Hahaha. This is LAUGHABLE. Would anyone expect Capital Spreads to say "Sure, we steal money from our clients by quickly moving our spread to hit their stops, which DIRECTLY benefits us".
The way to catch cheaters and thieves is using probabilities. The number of times a bar on the CS chart has quickly flicked up to EXACTLY my stop level, before immediately retreating, when my feed from other exchanges had done no such thing is amazing. They can deny stealing, but statistics prove them wrong. If you and I bet on the toss of a coin, using your coin, and you call "heads" every time, and it comes up heads 20 times on the spin, the odds are just over 2 million to one against that being an honest run of bad luck. The odds say you have a 2 headed coin and are a cheater. You can deny it and say it's just random luck, but 2 million to one shots VERY seldom happen. CS can deny stealing all they like, but the odds against what happens on their in-house spreads being "random" are about the same as you having been the unlucky loser of 20 coin tosses on the spin. The best explanation, statistically speaking, is that you are dealing with a liar and a thief.....as a matter of simple percentages.
I once put on an FX sell stop in on the Canadian Dollar at Capital Spreads very late at night . I happened to be awake and watching their chart. The stop was about 30 points below the market when I put the stop in. The market was virtually dead, with almost no activity. Almost as soon as the stop order was placed to sell at a price below the market, CS's price started inching down.
This was to initiate a short position, so I was out of the market at that moment. I put a contingent stop in at 40 points above the entry. So in order to get IN, the price would have to drop 30 points...and then once in, I would be stopped out if it rose 40 points. Guess what? After about 10 minutes the CS price reached EXACTLY my entry stop. Not even ONE tick lower. It then immediately reversed, and crept up EXACTLY 40 points, and I am not exagerating, not ONE point higher, hit my stop...then returned to EXACTLY where it had been before I put the stop in.

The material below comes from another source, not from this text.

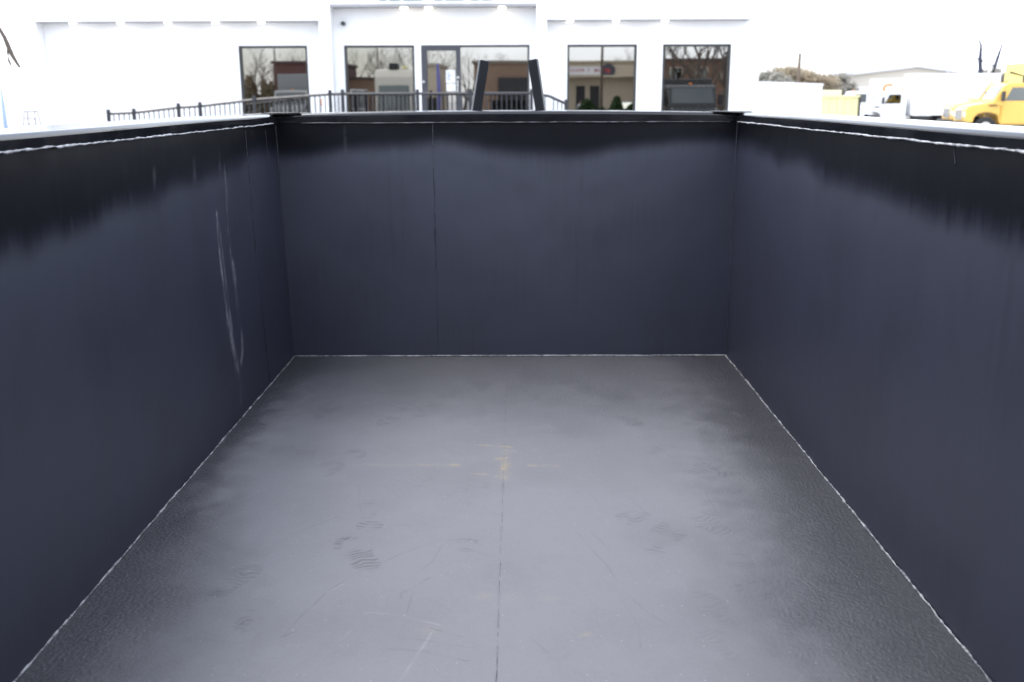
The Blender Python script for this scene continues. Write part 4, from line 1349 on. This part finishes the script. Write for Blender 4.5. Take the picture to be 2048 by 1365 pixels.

It was late at night and I happened to be watching, so I rang the trading desk, and a very surly Australian answered. I said I wanted to complain about a trade and before I even told him which one I was talking about he KNEW who it was and said very belligerently "These markets are very volatile". I guess late at night they don't have many people working so the guy may well have been the one who "executed" my trade. It's like throwing meat into a pool of sharks if you put stops in with Capital Spreads. They are after your money, and will cheat to get it from you.
Anyway, this is one small example. The odds of that happening randomly are tiny...at least by honest chance......but the times it's happened in gold are absurd.
I've never had these problems with City Index, for example. In fact City have even "let me off the hook" on stops a few times, when a stop was just briefly touched, by leaving me in the market after it made a comeback. This would be INCONCEIVABLE with Capital Spreads who are after your money with a vengeance.
another accusation of stop hunting.
we have five deal desks taking over 40000 individual trades a day (over 8000 for each desk), 35000 clients, tens of thousands of positions and over 3000 markets. If you really think we have the time or inclination to adjust a single 'spread', to 'bias' prices or anything along these lines then I am afraid you are sadly mistaken.
Our prices are taken straight from the underlying market bid/offer quote we NEVER, EVER adjust them to affect a client by one pip. Certainly not Gold which comes straight from the Futures exchanges. To trigger a stop we would have to actually force the exchange price up (or down) to the clients stop price which would in most cases take far more than 30/40 contracts and anyway might fail which would leave us with twice the sized position going the wrong way!
Most of the time we are not even aware of stop levels or activation until after it has happened.
I am not going to claim that we do not make mistakes because we do..but we NEVER make deliberate attempts to take out a client position.